### SOURCE DATA:
------------------------------------------------

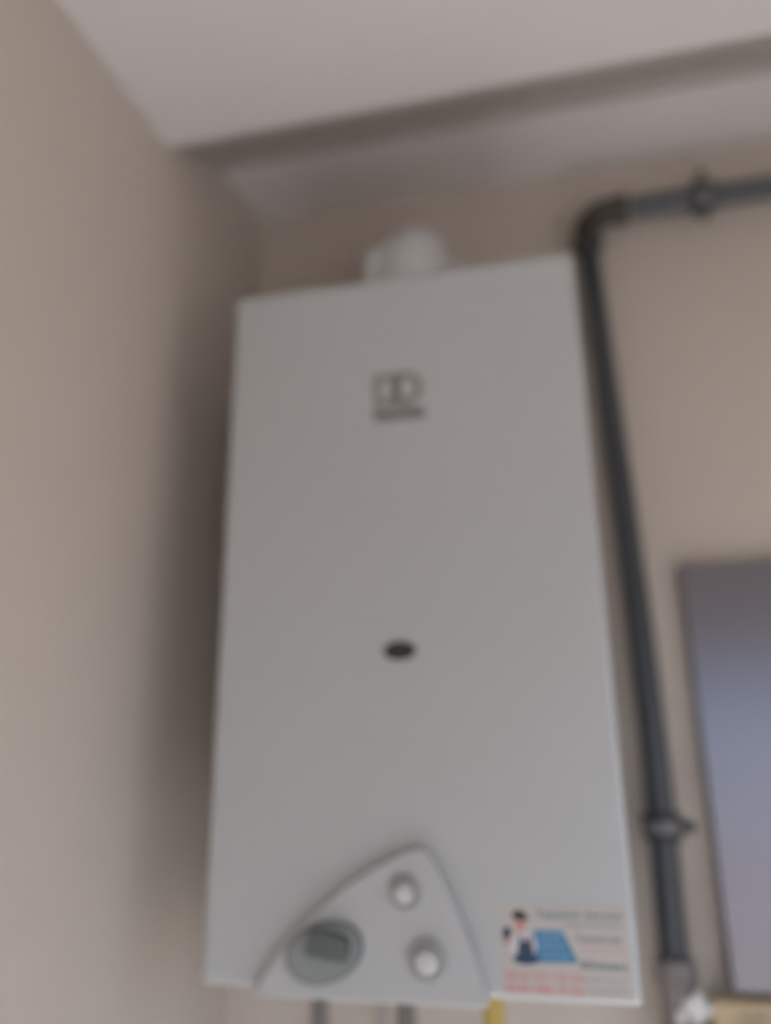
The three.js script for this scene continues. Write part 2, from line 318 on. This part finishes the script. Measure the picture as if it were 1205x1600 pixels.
// ---------- dark glossy panel on the wall ----------
{
  const p = thing('wall_panel', 'dark glossy glass panel on the wall right of the dark pipe', 'panel', [0.5222, UP - 0.0525, -0.2985]);
  const w = 0.48, h = 0.5025;
  obj('backing', rbox(w, h, 0.012, 0.002, w / 2, h / 2, 0.0045), M.darkEdge, p);
  obj('glass_sheet', rbox(w - 0.002, h - 0.002, 0.006, 0.0015, w / 2, h / 2, 0.0133), M.darkGlass, p);
}

// ---------- shelf and yellow carton at the lower right ----------
{
  const s = thing('wall_shelf', 'narrow white wall shelf under the yellow carton, right of the pipe coupling', 'shelf', [0.485, UP - 0.130, -0.3]);
  obj('board', rbox(0.46, 0.016, 0.15, 0.003, 0.24, 0.008, 0.0755), M.frame, s);
  for (const x of [0.06, 0.42]) obj('bracket', [rbox(0.016, 0.09, 0.006, 0.001, x, -0.045, 0.003), rbox(0.016, 0.006, 0.11, 0.001, x, -0.004, 0.056)], M.steel, s);
  const c = document.createElement('canvas'); c.width = 1024; c.height = 256; const k = c.getContext('2d');
  k.fillStyle = '#e6cfa6'; k.fillRect(0, 0, 1024, 256);
  k.fillStyle = '#5b5a68'; k.font = 'bold 40px sans-serif'; k.textBaseline = 'middle'; k.fillText('mutfak', 116, 56); k.fillText('mutfak', 116, 112);
  const t = new THREE.CanvasTexture(c); t.colorSpace = THREE.SRGBColorSpace;
  const box = thing('carton', 'yellow printed carton lying on a shelf below the dark panel', 'carton', [0.6035, UP - 0.1135, -0.2795]);
  const w = 0.216, h = 0.0585, d = 0.032;
  obj('carton_body', rbox(w, h, d, 0.003, 0, h / 2, 0), std(0.66, 0.53, 0.32, 0.6), box);
  obj('printed_face', rbox(w - 0.008, h - 0.006, 0.0012, 0.0005, 0, h / 2, d / 2), new THREE.MeshPhysicalMaterial({ map: t, roughness: 0.6 }), box);
  obj('shaded_end', rbox(0.0015, h - 0.006, d - 0.008, 0.0006, -w / 2, h / 2, 0), std(0.42, 0.41, 0.37, 0.6), box);  // shade on the carton's left end, put in as a thin grey sheet
}
renderer.render(scene, camera);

------------------------------------------------

### EXERCISE BRIEF:
Count every line above that holds the word "scene", and state the number and nothing more.

### TASK RESPONSE:
2